- [Work instructions]: Reproduce every line of the material below, but drop the pictures.

- [Data lines]:
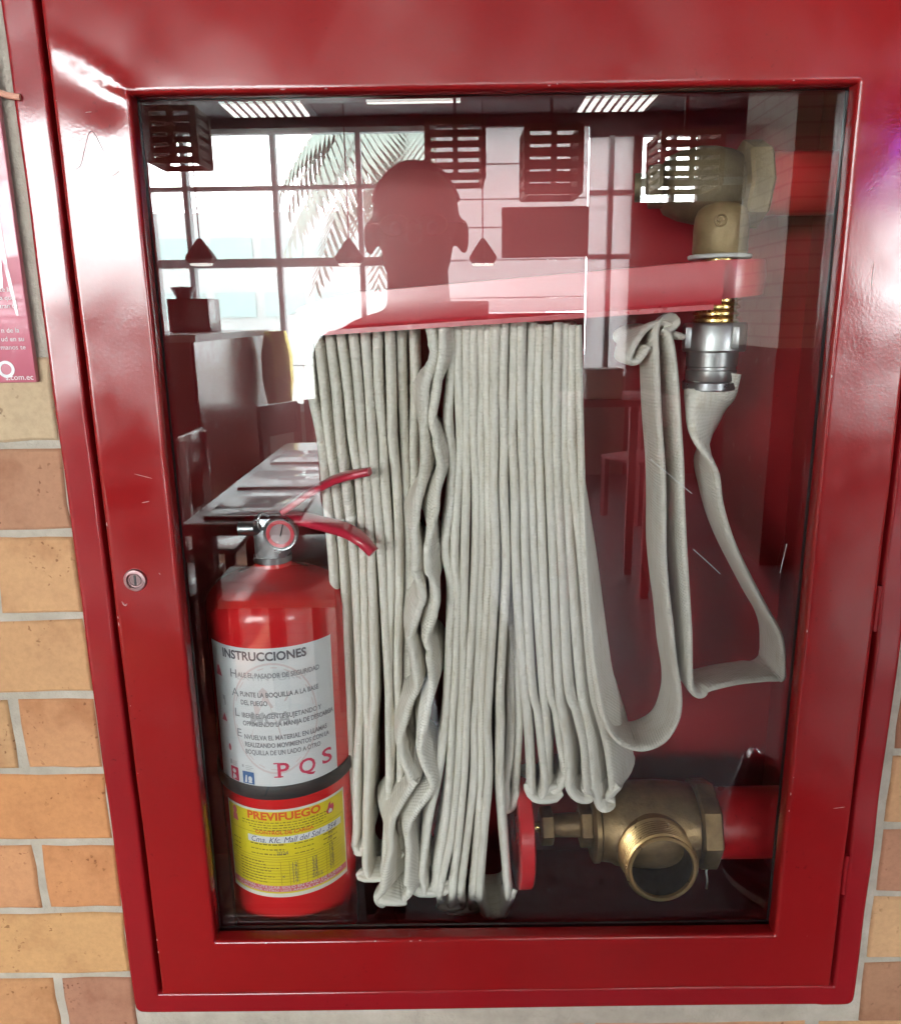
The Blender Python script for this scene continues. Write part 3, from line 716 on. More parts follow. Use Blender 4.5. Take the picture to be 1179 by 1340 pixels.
ga = lathe('gauge', (gg.x, EY-.012, gg.z), (0, -1, 0), [(0, .006), (.006, .006), (.006, .0150), (.014, .0158), (.0165, .0152), (.0160, .0138), (.0145, .0133), (.0145, 0)], M_steel, ex, 40)
lathe('gauge_dial', (gg.x, EY-.0268, gg.z), (0, -1, 0), [(0, .0130), (.0003, .0130), (.0003, 0)], mat('dial_face', (0.40, 0.27, 0.28), .3, coat=.6), ga, 32)
lathe('gauge_band', (gg.x, EY-.0272, gg.z), (0, -1, 0), [(0, .0126), (.0003, .0126), (.0003, .0094), (0, .0094)], mat('dial_red', (0.55, 0.03, 0.05), .3, coat=.6), ga, 32)
tube('needle', [(gg.x, EY-.0278, gg.z-.002), (gg.x+.003, EY-.0278, gg.z+.009)], .0005, M_black, ga, 6, 1)
nz = at(312, 693, EY-.02); tube('nozzle', [(EX-.012, EY-.012, nz.z), (nz.x+.012, EY-.016, nz.z), (nz.x, EY-.016, nz.z)], .0065, M_steel, ex, 20, 2)
def lever(name, spec, hw, th):
    P = [at(*s) for s in spec]; return ribbon(name, P, [Vector((0.1, 1, 0.1))]*len(P), hw, th, ex, 6, M_lever)
lever('carry_handle', [(372, 676, .085), (395, 679, .082), (425, 686, .072), (452, 694, .058), (472, 706, .048), (489, 723, .044)], [.011, .011, .0105, .010, .009, .0065], .0085)
lever('squeeze_lever', [(372, 668, .085), (395, 652, .082), (418, 638, .072), (440, 627, .058), (462, 621, .048), (484, 617, .044)], [.010, .010, .0095, .009, .0075, .005], .0065)
tube('safety_pin', [at(352, 676, .07), at(344, 672, .068), at(338, 680, .066), at(340, 692, .066), at(348, 690, .068)], .0013, M_steel, ex, 8)

def cyl(th, z, r): return (EX + r*math.sin(th), EY - r*math.cos(th), z)
def cpatch(name, t0, t1, z0, z1, r, m, parent, n=40, rc=0.0):
    V = []; F = []
    for i in range(n+1):
        t = t0 + (t1-t0)*i/n; c = 0
        if rc:
            s = min(t-t0, t1-t)*r
            c = rc - math.sqrt(max(rc*rc-(rc-s)**2, 0)) if s < rc else 0
        V += [cyl(t, z0+c, r), cyl(t, z1-c, r)]
    for i in range(n): F.append((2*i, 2*i+2, 2*i+3, 2*i+1))
    o = mesh_obj(name, V, F, m, parent, 60); return o
def cboxes(name, rects, r, m, parent):
    V = []; F = []
    for (t0, t1, z0, z1) in rects:
        n = max(1, int(abs(t1-t0)/0.08)); o = len(V)
        for i in range(n+1):
            t = t0+(t1-t0)*i/n; V += [cyl(t, z0, r), cyl(t, z1, r)]
        for i in range(n): F.append((o+2*i, o+2*i+2, o+2*i+3, o+2*i+1))
    return mesh_obj(name, V, F, m, parent)
def cshape(name, polys, r, m, parent):
    """polys of (theta offset in metres, z)"""
    V = []; F = []
    for P in polys:
        o = len(V); V += [cyl(x/ER, z, r) for x, z in P]; F.append(tuple(range(o, o+len(P))))
    return mesh_obj(name, V, F, m, parent)
def ctext(name, lines, r, m, parent):
    """lines: text, start (metres round the cylinder from the front), baseline z, size, [width to fit], shear, bold"""
    V = []; F = []
    for ln in lines:
        s, x, z, size = ln[:4]; wfit = ln[4] if len(ln) > 4 else None; sh = ln[5] if len(ln) > 5 else 0; bo = ln[6] if len(ln) > 6 else 0
        v, f = text_data(s, size, 'LEFT', sh, bo); k = 1.0
        if wfit:
            w_ = max(p.x for p in v) - min(p.x for p in v); k = wfit/w_
        o = len(V); V += [cyl((x+p.x*k)/ER, z+p.y, r) for p in v]; F += [tuple(o+i for i in q) for q in f]
    return mesh_obj(name, V, F, m, parent)
M_white = noisy('white_label_paper', (0.70, 0.69, 0.70), (0.76, 0.75, 0.76), 20, (0.35, 0.45))
M_yel = noisy('yellow_label_paper', (0.72, 0.56, 0.02), (0.78, 0.62, 0.03), 20, (0.35, 0.45))
M_dk = mat('dark_print', (0.11, 0.10, 0.12), .5); M_gry = mat('grey_print', (0.27, 0.26, 0.28), .5)
M_red = mat('red_print', (0.60, 0.04, 0.10), .5); M_faint = mat('faint_pink_print', (0.68, 0.56, 0.56), .5); M_fgr = mat('faint_grey_print', (0.46, 0.45, 0.46), .5)
M_blue = mat('blue_print', (0.05, 0.13, 0.32), .5); M_org = mat('orange_print', (0.72, 0.10, 0.02), .5); M_pk = mat('pink_print', (0.62, 0.12, 0.16), .5)
f0 = EY - ER
def zat(px, py): return at(px, py, f0+.004).z
WZ1, WZ0 = zat(367, 846), zat(367, 1027)
RL = ER + .0004
wl = cpatch('white_label', R(-52), R(58), WZ0, WZ1, RL, M_white, ex)
r1, r2, r3 = ER+.0006, ER+.0008, ER+.0010
H_ = WZ1 - WZ0
def wz(f): return WZ1 - H_*f     # fraction down the label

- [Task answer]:
The Blender Python script for this scene continues. Write part 3, from line 716 on. More parts follow. Use Blender 4.5. Take the picture to be 1179 by 1340 pixels.
ga = lathe('gauge', (gg.x, EY-.012, gg.z), (0, -1, 0), [(0, .006), (.006, .006), (.006, .0150), (.014, .0158), (.0165, .0152), (.0160, .0138), (.0145, .0133), (.0145, 0)], M_steel, ex, 40)
lathe('gauge_dial', (gg.x, EY-.0268, gg.z), (0, -1, 0), [(0, .0130), (.0003, .0130), (.0003, 0)], mat('dial_face', (0.40, 0.27, 0.28), .3, coat=.6), ga, 32)
lathe('gauge_band', (gg.x, EY-.0272, gg.z), (0, -1, 0), [(0, .0126), (.0003, .0126), (.0003, .0094), (0, .0094)], mat('dial_red', (0.55, 0.03, 0.05), .3, coat=.6), ga, 32)
tube('needle', [(gg.x, EY-.0278, gg.z-.002), (gg.x+.003, EY-.0278, gg.z+.009)], .0005, M_black, ga, 6, 1)
nz = at(312, 693, EY-.02); tube('nozzle', [(EX-.012, EY-.012, nz.z), (nz.x+.012, EY-.016, nz.z), (nz.x, EY-.016, nz.z)], .0065, M_steel, ex, 20, 2)
def lever(name, spec, hw, th):
    P = [at(*s) for s in spec]; return ribbon(name, P, [Vector((0.1, 1, 0.1))]*len(P), hw, th, ex, 6, M_lever)
lever('carry_handle', [(372, 676, .085), (395, 679, .082), (425, 686, .072), (452, 694, .058), (472, 706, .048), (489, 723, .044)], [.011, .011, .0105, .010, .009, .0065], .0085)
lever('squeeze_lever', [(372, 668, .085), (395, 652, .082), (418, 638, .072), (440, 627, .058), (462, 621, .048), (484, 617, .044)], [.010, .010, .0095, .009, .0075, .005], .0065)
tube('safety_pin', [at(352, 676, .07), at(344, 672, .068), at(338, 680, .066), at(340, 692, .066), at(348, 690, .068)], .0013, M_steel, ex, 8)

def cyl(th, z, r): return (EX + r*math.sin(th), EY - r*math.cos(th), z)
def cpatch(name, t0, t1, z0, z1, r, m, parent, n=40, rc=0.0):
    V = []; F = []
    for i in range(n+1):
        t = t0 + (t1-t0)*i/n; c = 0
        if rc:
            s = min(t-t0, t1-t)*r
            c = rc - math.sqrt(max(rc*rc-(rc-s)**2, 0)) if s < rc else 0
        V += [cyl(t, z0+c, r), cyl(t, z1-c, r)]
    for i in range(n): F.append((2*i, 2*i+2, 2*i+3, 2*i+1))
    o = mesh_obj(name, V, F, m, parent, 60); return o
def cboxes(name, rects, r, m, parent):
    V = []; F = []
    for (t0, t1, z0, z1) in rects:
        n = max(1, int(abs(t1-t0)/0.08)); o = len(V)
        for i in range(n+1):
            t = t0+(t1-t0)*i/n; V += [cyl(t, z0, r), cyl(t, z1, r)]
        for i in range(n): F.append((o+2*i, o+2*i+2, o+2*i+3, o+2*i+1))
    return mesh_obj(name, V, F, m, parent)
def cshape(name, polys, r, m, parent):
    """polys of (theta offset in metres, z)"""
    V = []; F = []
    for P in polys:
        o = len(V); V += [cyl(x/ER, z, r) for x, z in P]; F.append(tuple(range(o, o+len(P))))
    return mesh_obj(name, V, F, m, parent)
def ctext(name, lines, r, m, parent):
    """lines: text, start (metres round the cylinder from the front), baseline z, size, [width to fit], shear, bold"""
    V = []; F = []
    for ln in lines:
        s, x, z, size = ln[:4]; wfit = ln[4] if len(ln) > 4 else None; sh = ln[5] if len(ln) > 5 else 0; bo = ln[6] if len(ln) > 6 else 0
        v, f = text_data(s, size, 'LEFT', sh, bo); k = 1.0
        if wfit:
            w_ = max(p.x for p in v) - min(p.x for p in v); k = wfit/w_
        o = len(V); V += [cyl((x+p.x*k)/ER, z+p.y, r) for p in v]; F += [tuple(o+i for i in q) for q in f]
    return mesh_obj(name, V, F, m, parent)
M_white = noisy('white_label_paper', (0.70, 0.69, 0.70), (0.76, 0.75, 0.76), 20, (0.35, 0.45))
M_yel = noisy('yellow_label_paper', (0.72, 0.56, 0.02), (0.78, 0.62, 0.03), 20, (0.35, 0.45))
M_dk = mat('dark_print', (0.11, 0.10, 0.12), .5); M_gry = mat('grey_print', (0.27, 0.26, 0.28), .5)
M_red = mat('red_print', (0.60, 0.04, 0.10), .5); M_faint = mat('faint_pink_print', (0.68, 0.56, 0.56), .5); M_fgr = mat('faint_grey_print', (0.46, 0.45, 0.46), .5)
M_blue = mat('blue_print', (0.05, 0.13, 0.32), .5); M_org = mat('orange_print', (0.72, 0.10, 0.02), .5); M_pk = mat('pink_print', (0.62, 0.12, 0.16), .5)
f0 = EY - ER
def zat(px, py): return at(px, py, f0+.004).z
WZ1, WZ0 = zat(367, 846), zat(367, 1027)
RL = ER + .0004
wl = cpatch('white_label', R(-52), R(58), WZ0, WZ1, RL, M_white, ex)
r1, r2, r3 = ER+.0006, ER+.0008, ER+.0010
H_ = WZ1 - WZ0
def wz(f): return WZ1 - H_*f     # fraction down the label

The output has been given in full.